Tornando indietro nella storia yemenita, il 2011 è l’anno delle cosiddette Primavere Arabe e Saleh ‘esce di scena’ l’anno seguente dopo 33 anni al potere (verrà poi ucciso nel 2017). Nel 2014, deposto il governo di Sana’a, gli Houthi costringono il presidente, Abde Rabbo Mansour Hadi, a fuggire in Arabia Saudita. Inizia così una lunga guerra civile – con gli Houthi contro le forze governative sostenute dall’Arabia Saudita e appoggiate da una coalizione composta per lo più da Paesi arabi del Golfo Persico (a cui gli Usa hanno fornito sostegno militare) – costata la vita a decine di migliaia di persone in quello che è il Paese più povero della regione.
Ormai, evidenzia Le Monde, gli Houthi controllano la porzione dello Yemen con le aree più popolose. E hanno dato prova di resilienza. Mentre l’Amministrazione Biden, come ha scritto ieri il Washington Post, definisce piani per una campagna militare prolungata e l’Arabia Saudita auspica invece la de-escalation. Da novembre, secondo il giornale, sono stati più di 30 gli attacchi contro mercantili sferrati dagli Houthi con missili e droni. E nel frattempo gli Usa hanno escluso ogni speranza di ritrovare vivi i due Navy Seal dispersi in un blitz contro gli Houthi.

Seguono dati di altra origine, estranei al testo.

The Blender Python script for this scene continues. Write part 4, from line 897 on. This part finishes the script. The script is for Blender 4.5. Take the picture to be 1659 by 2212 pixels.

Il gruppo prende il nome da Hussein al-Houthi, che promosse lo zayidismo (branca dello sciismo) e venne ucciso nel 2004 dalle forze governative. Si è trasformato in insorgenza e oltre i confini dello Yemen ha in passato preso di mira ‘avversari’ con missili e droni (nel 2019 sono stati attaccati siti petroliferi in Arabia Saudita, nel 2020 un missile balistico è ‘arrivato’ a Riad e due anni dopo tre persone sono morte in un attacco con un drone ad Abu Dhabi, negli Emirati Arabi Uniti). “Non è esagerato dire che gli Houthi sono nati e cresciuti con la guerra”, osserva Maysaa Shuja Al-Deen, ricercatrice del Center for Strategic Studies a Sana’a citata da Le Monde. Per 20 anni non hanno mai smesso di combattere. E un processo di pace sarebbe una grande sfida da affrontare mentre le tensioni nel Mar Rosso hanno ripristinato la legittimità degli Houthi in un momento in cui – dopo la tregua del 2022 – la loro autorità veniva mesa in discussione nelle regioni dello Yemen sotto il loro controllo.